Turkey releases three journalists arrested for revealing state secrets

(Releads with court rulings, release of three journalists)

A Turkish court ruled on Wednesday for the release of three journalists imprisoned over a report on the funeral of a Turkish intelligence officer killed in war-torn Libya, news site Artı Gerçek reported.

Yeni Yaşam’s managing editor Ferhat Çelik, his editor Aydın Keser and OdaTV editor Barış Terkoğlu were released from police custody on the first day of a trial of seven journalists accused of violating state intelligence laws.

Six of the journalist have been in pretrial detention since March.

The journalists separately face up to 19 years in prison on two separate charges, violating Article 329 of the Turkish Penal Code on the “Disclosure of Information Relating to the Security and Political Interests of the State,” and Article 27 of the Law on MİT, which states that “those who obtain documents and information concerning the MİT’s duties and operations shall be sentenced.”

The Istanbul court ruled the other journalists in the case - OdaTV’s Barış Pehlivan and Hülya Kılınç and Yeniçağ newspaper’s Murat Ağırel - to remain behind bars, Artı Gerçek said.

In his statement to the Istanbul court, Çelik said 95 percent of Turkey’s media was under state control, and he was only doing his job as a journalist.

“The MİT law ties the hands of journalists. How can I know who is a member of MİT and who isn’t head of time?’’ Artı Gerçek news site quoted Çelik as saying.

The journalists were put on trial despite the MİT officer’s identity having already been made public by a member of the opposition Good Party in February.

Yeniçağ columnist Ağırel in his court statement accused Turkish authorities of leaking confidential information about his legal case, thereby creating a public misconception.

Ağırel also questioned the charges against him.

"The first person to announce that MİT was operating in Libya was President Recep Tayyip Erdoğan,’’ he said.

"So does this mean that president has committed a crime according to law No. 2937 (the MİT law)? Is there a clause in the law that exempts the president?’’ the columnist said.

Deputies from Turkey’s main opposition Republican People’s Party, journalists, heads of NGOs and members of press unions were present for Wednesday's trial.
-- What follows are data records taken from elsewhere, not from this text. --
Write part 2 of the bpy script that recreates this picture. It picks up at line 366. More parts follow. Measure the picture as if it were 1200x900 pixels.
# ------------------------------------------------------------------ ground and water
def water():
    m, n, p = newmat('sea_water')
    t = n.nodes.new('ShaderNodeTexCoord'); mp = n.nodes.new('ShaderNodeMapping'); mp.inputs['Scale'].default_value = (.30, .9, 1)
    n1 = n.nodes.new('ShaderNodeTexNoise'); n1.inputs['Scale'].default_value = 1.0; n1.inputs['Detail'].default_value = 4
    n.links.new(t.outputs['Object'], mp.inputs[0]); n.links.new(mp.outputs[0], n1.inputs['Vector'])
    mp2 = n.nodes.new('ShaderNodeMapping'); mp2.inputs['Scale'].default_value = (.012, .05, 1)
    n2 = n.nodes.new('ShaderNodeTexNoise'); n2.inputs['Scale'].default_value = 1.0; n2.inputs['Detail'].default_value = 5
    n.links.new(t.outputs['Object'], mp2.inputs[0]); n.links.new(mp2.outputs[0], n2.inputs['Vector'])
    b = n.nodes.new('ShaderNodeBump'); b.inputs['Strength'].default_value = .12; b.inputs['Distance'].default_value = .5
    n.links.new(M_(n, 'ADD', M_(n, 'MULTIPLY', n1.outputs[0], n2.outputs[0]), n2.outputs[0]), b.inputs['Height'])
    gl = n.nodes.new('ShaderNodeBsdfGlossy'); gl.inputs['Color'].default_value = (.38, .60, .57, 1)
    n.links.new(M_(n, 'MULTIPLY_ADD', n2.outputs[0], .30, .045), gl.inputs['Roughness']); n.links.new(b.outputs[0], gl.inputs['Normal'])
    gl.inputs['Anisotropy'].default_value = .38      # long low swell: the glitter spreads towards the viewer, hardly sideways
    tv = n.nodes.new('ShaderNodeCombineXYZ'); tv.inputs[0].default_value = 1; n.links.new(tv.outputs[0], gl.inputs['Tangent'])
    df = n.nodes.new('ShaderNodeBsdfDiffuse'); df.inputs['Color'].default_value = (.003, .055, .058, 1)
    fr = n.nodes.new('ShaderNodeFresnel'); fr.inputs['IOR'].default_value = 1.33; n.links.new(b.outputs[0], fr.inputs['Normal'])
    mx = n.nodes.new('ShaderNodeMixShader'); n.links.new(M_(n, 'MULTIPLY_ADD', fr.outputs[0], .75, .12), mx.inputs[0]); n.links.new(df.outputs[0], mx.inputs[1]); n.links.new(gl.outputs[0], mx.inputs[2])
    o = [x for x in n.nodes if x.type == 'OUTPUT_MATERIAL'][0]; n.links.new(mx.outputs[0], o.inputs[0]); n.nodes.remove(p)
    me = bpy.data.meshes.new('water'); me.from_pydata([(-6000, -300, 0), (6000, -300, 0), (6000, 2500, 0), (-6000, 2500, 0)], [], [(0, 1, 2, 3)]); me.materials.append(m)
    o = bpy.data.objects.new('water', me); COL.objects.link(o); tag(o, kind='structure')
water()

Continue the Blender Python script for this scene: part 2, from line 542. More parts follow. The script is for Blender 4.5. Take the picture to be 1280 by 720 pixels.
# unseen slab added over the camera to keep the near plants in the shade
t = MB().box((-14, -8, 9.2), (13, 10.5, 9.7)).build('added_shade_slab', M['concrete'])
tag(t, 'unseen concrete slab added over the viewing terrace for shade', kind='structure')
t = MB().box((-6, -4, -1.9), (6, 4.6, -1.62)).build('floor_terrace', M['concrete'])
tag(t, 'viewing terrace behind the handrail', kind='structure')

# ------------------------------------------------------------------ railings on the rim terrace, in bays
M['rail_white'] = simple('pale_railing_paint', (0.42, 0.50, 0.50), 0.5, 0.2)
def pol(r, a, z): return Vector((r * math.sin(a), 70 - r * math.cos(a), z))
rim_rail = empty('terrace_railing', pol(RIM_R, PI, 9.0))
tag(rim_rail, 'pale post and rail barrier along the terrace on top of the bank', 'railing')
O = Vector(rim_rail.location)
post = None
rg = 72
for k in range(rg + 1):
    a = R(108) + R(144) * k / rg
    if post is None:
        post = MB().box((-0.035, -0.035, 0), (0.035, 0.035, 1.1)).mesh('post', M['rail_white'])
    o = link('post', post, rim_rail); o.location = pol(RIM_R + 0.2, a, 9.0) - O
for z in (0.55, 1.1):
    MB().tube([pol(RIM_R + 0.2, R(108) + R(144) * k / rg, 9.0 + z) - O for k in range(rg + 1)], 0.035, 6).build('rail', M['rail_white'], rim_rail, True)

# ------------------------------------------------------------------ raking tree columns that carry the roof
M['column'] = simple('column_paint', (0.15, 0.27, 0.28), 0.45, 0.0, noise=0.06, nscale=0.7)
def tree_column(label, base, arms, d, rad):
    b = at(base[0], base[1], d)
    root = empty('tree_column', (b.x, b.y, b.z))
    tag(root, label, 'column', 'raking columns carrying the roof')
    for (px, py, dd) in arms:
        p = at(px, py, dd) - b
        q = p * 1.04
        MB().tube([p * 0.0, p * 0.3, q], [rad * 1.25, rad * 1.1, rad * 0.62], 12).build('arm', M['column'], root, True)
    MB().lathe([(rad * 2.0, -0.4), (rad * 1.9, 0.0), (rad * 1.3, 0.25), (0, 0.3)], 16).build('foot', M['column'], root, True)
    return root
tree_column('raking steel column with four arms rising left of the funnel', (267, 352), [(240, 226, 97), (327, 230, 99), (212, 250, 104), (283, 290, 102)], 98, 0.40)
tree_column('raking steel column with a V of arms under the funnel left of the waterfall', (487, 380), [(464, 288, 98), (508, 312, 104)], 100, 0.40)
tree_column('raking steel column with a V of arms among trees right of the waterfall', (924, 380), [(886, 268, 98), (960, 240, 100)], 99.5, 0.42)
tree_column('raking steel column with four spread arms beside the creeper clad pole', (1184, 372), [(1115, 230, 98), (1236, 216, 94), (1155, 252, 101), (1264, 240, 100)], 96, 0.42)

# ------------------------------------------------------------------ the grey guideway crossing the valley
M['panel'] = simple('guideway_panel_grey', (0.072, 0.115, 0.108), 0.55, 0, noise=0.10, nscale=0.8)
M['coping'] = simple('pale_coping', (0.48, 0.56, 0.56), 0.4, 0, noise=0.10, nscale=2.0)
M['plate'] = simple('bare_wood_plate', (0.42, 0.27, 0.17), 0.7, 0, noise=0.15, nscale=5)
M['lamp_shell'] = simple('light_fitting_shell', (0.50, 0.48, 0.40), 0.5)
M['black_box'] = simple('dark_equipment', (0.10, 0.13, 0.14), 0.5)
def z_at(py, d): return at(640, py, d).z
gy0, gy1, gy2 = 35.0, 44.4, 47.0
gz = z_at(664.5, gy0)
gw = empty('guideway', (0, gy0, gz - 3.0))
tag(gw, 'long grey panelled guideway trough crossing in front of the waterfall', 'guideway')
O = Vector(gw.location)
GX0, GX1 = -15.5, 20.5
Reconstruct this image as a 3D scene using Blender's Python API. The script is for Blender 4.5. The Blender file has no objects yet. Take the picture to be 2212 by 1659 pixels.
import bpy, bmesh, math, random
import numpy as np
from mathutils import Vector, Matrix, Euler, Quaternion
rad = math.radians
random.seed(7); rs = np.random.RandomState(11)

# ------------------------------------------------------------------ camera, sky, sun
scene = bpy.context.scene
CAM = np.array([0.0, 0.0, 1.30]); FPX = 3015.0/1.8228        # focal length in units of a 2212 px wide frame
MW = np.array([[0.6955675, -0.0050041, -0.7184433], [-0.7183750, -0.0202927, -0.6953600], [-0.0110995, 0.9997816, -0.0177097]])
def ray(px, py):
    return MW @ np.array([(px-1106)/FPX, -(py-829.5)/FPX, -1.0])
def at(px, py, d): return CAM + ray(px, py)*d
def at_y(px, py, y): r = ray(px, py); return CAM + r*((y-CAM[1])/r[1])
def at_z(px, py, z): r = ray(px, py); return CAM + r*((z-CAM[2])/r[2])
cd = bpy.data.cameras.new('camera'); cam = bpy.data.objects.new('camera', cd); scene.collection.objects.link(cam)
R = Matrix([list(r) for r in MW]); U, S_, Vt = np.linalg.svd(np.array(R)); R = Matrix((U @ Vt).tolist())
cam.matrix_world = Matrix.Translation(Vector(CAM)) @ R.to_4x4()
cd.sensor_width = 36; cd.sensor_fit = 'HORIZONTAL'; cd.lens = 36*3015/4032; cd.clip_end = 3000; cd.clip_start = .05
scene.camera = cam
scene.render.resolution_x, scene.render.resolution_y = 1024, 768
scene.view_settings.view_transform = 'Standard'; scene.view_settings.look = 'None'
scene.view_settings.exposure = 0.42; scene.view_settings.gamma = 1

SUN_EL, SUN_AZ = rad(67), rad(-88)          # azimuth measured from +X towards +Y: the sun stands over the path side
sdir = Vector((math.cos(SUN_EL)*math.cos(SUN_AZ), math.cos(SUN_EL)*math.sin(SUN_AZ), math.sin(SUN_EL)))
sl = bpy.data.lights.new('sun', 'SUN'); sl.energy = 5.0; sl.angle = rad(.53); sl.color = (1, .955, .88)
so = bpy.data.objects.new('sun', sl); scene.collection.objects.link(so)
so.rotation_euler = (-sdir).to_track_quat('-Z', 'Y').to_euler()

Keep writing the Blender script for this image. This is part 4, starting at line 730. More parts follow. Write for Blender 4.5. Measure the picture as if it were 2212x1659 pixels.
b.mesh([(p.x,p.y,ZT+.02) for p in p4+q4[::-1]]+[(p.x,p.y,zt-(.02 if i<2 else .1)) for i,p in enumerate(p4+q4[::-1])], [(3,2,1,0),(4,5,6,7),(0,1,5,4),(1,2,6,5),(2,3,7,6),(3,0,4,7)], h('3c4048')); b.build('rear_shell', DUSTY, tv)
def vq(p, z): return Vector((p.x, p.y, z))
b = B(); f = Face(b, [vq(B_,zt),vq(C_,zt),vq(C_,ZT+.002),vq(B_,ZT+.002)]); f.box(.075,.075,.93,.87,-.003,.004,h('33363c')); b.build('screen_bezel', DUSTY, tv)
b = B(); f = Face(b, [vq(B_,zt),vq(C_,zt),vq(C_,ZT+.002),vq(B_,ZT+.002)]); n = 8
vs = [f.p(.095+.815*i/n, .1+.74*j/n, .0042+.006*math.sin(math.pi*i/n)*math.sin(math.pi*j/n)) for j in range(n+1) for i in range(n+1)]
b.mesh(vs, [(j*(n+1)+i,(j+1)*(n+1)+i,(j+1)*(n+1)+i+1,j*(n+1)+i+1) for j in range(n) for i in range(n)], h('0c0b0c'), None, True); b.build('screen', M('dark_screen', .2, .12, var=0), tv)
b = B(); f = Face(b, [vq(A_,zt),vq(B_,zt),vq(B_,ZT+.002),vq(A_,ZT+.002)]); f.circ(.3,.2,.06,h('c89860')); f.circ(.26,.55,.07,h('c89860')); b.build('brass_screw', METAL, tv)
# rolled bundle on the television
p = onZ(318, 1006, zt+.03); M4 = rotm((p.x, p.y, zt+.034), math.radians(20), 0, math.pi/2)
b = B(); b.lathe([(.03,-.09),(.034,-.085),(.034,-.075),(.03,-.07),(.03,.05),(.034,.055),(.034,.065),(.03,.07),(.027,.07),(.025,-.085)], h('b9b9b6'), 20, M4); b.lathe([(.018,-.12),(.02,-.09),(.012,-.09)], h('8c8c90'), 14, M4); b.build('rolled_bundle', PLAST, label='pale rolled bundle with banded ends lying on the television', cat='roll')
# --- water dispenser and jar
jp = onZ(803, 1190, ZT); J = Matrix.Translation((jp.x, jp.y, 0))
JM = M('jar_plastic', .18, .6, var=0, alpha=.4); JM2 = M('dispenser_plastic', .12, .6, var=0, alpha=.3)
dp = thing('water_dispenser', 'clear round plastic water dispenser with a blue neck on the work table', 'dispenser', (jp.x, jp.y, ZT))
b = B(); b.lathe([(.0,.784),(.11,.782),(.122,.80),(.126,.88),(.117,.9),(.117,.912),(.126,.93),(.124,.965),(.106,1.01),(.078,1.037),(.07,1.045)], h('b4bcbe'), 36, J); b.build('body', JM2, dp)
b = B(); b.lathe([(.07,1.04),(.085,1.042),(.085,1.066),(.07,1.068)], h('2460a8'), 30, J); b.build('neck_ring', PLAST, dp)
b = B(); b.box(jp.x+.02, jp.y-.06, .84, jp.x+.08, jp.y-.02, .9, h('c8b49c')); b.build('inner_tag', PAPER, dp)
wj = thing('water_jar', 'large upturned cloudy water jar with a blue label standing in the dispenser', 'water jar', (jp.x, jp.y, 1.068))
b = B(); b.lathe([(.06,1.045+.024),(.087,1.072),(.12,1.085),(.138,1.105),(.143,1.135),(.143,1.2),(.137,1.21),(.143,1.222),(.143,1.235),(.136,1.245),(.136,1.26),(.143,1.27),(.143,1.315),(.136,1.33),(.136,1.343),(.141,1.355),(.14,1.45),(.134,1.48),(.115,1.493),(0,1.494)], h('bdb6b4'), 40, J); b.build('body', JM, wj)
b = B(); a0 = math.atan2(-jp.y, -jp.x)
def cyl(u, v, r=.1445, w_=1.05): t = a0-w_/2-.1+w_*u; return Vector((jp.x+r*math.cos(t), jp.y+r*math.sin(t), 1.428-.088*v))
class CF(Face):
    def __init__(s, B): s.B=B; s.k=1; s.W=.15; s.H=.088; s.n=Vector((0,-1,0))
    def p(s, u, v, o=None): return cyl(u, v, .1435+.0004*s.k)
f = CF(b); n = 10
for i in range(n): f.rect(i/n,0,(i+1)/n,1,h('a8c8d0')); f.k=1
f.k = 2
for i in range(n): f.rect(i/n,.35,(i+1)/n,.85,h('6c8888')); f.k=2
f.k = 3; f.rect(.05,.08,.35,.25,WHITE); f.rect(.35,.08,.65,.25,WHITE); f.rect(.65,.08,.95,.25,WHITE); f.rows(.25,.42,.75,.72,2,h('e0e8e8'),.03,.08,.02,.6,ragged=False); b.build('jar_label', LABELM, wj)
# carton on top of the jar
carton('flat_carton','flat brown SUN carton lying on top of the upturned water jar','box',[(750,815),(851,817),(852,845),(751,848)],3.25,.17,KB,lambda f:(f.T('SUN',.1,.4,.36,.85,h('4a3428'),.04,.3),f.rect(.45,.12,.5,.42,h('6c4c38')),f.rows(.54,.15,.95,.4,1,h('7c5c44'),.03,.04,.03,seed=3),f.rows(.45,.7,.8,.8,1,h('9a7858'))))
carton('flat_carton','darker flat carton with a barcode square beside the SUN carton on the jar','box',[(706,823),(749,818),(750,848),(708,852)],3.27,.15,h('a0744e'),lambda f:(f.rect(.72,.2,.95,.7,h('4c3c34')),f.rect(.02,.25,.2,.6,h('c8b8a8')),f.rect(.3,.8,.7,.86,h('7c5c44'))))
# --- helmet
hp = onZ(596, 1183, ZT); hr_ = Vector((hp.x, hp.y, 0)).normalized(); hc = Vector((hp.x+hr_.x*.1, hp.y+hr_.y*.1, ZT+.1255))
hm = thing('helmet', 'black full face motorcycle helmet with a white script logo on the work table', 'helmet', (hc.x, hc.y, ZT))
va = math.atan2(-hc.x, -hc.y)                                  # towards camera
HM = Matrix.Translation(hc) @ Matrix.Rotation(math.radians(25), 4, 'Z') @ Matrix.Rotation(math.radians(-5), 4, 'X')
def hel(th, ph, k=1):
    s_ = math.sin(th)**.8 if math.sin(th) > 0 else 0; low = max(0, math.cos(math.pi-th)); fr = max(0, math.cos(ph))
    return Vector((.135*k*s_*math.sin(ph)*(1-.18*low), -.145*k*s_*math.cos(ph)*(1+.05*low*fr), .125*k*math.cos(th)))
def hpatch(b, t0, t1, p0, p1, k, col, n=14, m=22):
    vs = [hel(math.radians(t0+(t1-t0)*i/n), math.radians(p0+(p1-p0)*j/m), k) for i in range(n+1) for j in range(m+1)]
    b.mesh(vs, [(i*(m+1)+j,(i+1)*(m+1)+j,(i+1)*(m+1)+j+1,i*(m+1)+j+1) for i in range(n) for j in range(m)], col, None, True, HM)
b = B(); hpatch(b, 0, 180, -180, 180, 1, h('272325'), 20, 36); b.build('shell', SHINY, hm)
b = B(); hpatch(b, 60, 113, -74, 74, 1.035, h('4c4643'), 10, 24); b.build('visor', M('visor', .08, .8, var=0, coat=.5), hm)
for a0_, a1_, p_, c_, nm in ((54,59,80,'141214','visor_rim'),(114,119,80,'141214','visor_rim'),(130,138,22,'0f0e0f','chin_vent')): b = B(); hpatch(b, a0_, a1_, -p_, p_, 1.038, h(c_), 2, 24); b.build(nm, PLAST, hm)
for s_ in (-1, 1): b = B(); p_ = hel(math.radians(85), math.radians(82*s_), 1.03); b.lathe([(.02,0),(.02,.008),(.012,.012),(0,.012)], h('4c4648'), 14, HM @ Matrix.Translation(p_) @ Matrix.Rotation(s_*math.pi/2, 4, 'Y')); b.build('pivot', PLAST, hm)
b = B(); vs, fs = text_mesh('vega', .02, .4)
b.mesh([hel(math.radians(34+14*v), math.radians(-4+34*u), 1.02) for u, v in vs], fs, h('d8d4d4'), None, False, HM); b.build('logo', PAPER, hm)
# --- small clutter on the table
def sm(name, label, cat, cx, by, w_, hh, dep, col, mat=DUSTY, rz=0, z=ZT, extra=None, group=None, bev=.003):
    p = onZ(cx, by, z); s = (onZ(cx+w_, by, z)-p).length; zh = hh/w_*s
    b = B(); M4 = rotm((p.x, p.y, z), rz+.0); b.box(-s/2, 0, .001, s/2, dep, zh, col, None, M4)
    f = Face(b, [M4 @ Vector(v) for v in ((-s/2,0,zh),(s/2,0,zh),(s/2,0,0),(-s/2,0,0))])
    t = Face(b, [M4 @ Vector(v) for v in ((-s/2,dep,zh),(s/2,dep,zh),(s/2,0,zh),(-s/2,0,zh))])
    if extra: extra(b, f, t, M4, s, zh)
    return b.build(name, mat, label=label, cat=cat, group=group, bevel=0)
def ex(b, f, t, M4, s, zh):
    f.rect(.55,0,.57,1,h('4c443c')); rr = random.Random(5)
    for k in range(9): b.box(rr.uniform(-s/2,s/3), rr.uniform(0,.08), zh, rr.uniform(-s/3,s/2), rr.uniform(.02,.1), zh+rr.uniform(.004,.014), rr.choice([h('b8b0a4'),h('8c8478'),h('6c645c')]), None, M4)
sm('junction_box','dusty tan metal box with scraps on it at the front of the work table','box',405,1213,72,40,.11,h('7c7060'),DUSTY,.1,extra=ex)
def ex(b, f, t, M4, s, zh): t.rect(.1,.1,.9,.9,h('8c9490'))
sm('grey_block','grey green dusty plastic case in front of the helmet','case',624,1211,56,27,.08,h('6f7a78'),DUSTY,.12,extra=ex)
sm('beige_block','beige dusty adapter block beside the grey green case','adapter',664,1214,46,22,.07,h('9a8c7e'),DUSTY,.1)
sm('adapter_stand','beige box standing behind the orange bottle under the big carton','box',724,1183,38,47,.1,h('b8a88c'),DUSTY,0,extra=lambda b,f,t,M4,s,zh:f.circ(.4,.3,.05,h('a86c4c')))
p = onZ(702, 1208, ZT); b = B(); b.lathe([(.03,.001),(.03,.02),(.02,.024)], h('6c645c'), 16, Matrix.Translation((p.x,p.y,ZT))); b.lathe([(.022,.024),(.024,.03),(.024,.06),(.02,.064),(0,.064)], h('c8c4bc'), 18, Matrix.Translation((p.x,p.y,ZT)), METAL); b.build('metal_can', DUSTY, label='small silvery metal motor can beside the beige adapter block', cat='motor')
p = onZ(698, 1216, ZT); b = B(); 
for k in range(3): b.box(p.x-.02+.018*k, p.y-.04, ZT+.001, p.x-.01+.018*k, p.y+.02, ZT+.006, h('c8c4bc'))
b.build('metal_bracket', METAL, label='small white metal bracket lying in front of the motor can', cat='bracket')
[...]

Other defendants in the case include Eren Ekinci, the municipal press officer in the western town of Akhisar, where the funeral took place, and self-exiled journalist Erk Acarer.

The Turkey representative for press freedom group Reporters Without Borders, Erol Önderoğlu, on Wednesday called for an urgent end to the journalists’ detentions. 

“These journalists, who work for OdaTV and for the Yeniçağ and Yeni Yaşam daily newspapers, have no place being in prison. All the charges against them must be dropped,” Önderoğlu said.